Leandro Fontanesi - Bradesco S/A CTVM
Okay. Thank you.
Operator
And our last question comes from the line of Hunter Keay with Wolfe Research. Please go ahead.
Hunter K. Keay - Wolfe Research LLC
Hi. Thanks for the follow-up.
Pedro, you classified the share of PSS as an upgrade. I know at the Analyst Day, you said that the Sabre PSS, the SabreSonic PSS was suspended.
Is that officially dead now? Or is that still in a suspended state?
Are you guys going to just push forward with the upgrade to the Sabre platform permanently? Thank you.
Pedro Heilbron - Copa Holdings SA
No, no, it's suspended. Nothing has changed from the Investor Day.
Its suspended, but what we're doing with HPE at the end of next year, which has already started, of course, will be functional by the end of – it's an upgrade to the system we have today. So it's not a change of system, no data migration or any of that.

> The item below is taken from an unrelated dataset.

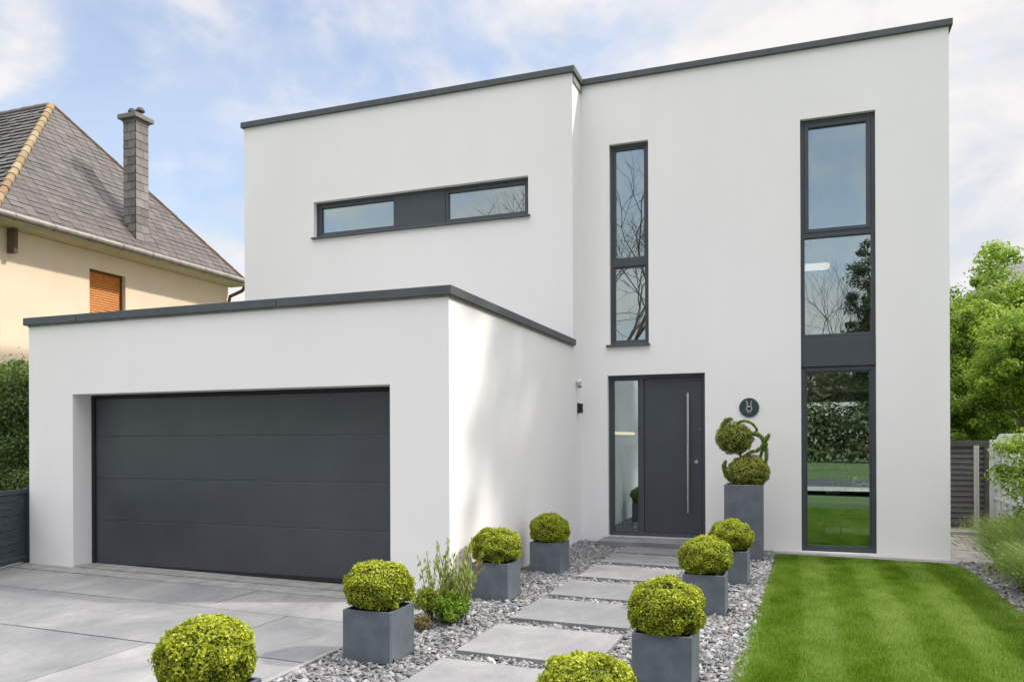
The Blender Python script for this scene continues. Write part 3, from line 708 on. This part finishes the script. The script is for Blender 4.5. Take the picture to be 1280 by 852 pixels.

And it's an upgrade that's going to give us everything we need, in terms of being able to sell ancillaries, and some of you, I think we've talked about. But the Sabre implementation has been postponed a few years into the future.
Hunter K. Keay - Wolfe Research LLC
Okay. So just to be clear, are you – five years down the road, are you going to be running two PSS platforms?
Or are you going to be completely come over (58:28) to Sabre at this point? Or is this just like an upgrade or like a bridge solution?
Pedro Heilbron - Copa Holdings SA
Yeah, you can look at this upgrade as a bridge solution. And with time, we'll see what happens, but it will be a bridge solution at worst.
I mean we will never have two different systems.
Hunter K. Keay - Wolfe Research LLC
Got it. Thanks a lot.
Jose Montero - Copa Holdings SA
Thank you.
Operator
Ladies and gentlemen, this concludes our Q&A session for today. I would like to turn the call back to Mr.
Pedro Heilbron for final remarks.
Pedro Heilbron - Copa Holdings SA
Okay. Thank you, all.
This concludes our third quarter earnings call. Thanks for your time and continued support and good luck with the new government.
Operator
Ladies and gentlemen, thank you for your participation. That concludes the presentation.
You may disconnect and have a wonderful day.